Eterra PDX-750 Breaker Style Post Driver

A new addition to the growing list of innovative Eterra products, the PDX-750 features many of the same features as the BPD-1250, and even adds a few of its own. The PDX-750 features integrated tilt functionality, meaning there's no need for the purchase of an additional plate. It can also come outfitted with a number of driver head options. There is the standard cone head, as explained above, as well as a flat driver head option, which comes with an integrate housing, as well as a number of different eyelets. The flat driver option, combined with the housing, allows for all different types of fence posts to be pounded, all the way up to 8" in diameter.
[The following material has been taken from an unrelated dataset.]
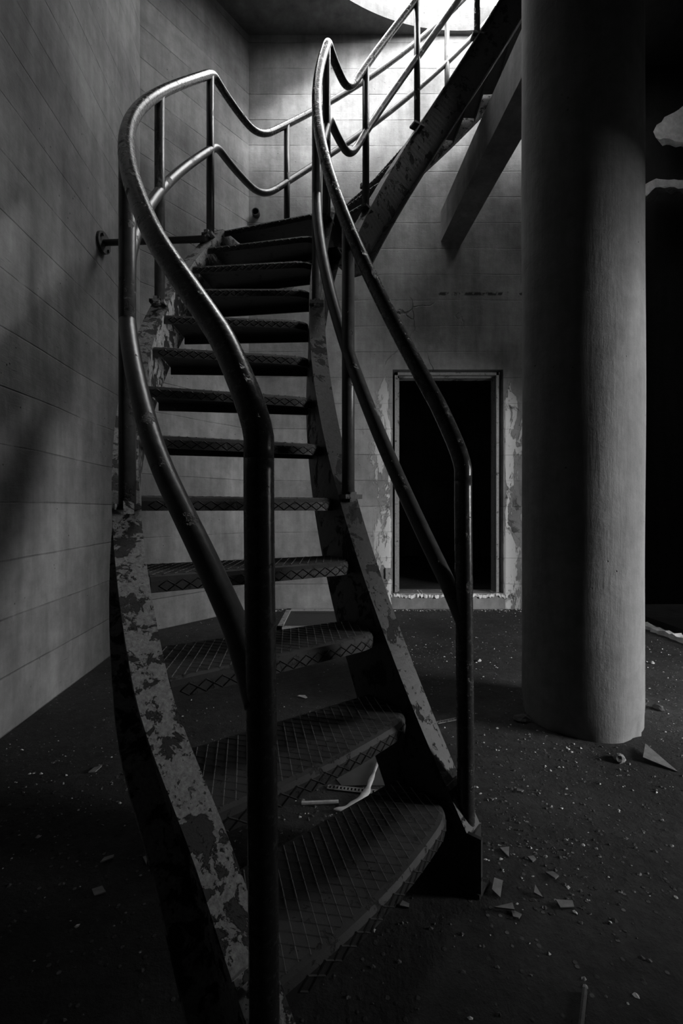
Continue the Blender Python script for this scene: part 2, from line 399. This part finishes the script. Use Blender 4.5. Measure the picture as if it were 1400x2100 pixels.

The housing means the post will remain secure, the eyelets come as follows: 8.5" (8" post), 6.5" (6" post), 4.5" (4" post), 2.5" (2" post or steel T post). Many professionals elect to have the smallest eyelet cut to a custom shape, allowing for T-posts and other odd shapes to be handled and secured extremely fast. Just like the BDP, the PDX can swap in a 5-foot concrete breaker tool at any time, and with a truly modular design, can be customized with various plates and couplers, allowing the main unit to  transfer to backhoes and excavators with ease. The PDX-750 builds off the powerful reputation of the BDP-1250 and adds a host of innovation and customization to the table.

Post Driver Attachment Pros: Powerful without being damaging; cost effective as a multipurpose tool; the fastest available option; multiple driving options for all post types; ability to operate on uneven terrain with the aid of tilt functionality

Post Driver Attachment Cons: The upfront cost is more expensive than other options; requires a skid steer.

Editors note: Updated for 2018 with additional information, including the introduction of the PDX-750 Post Driver.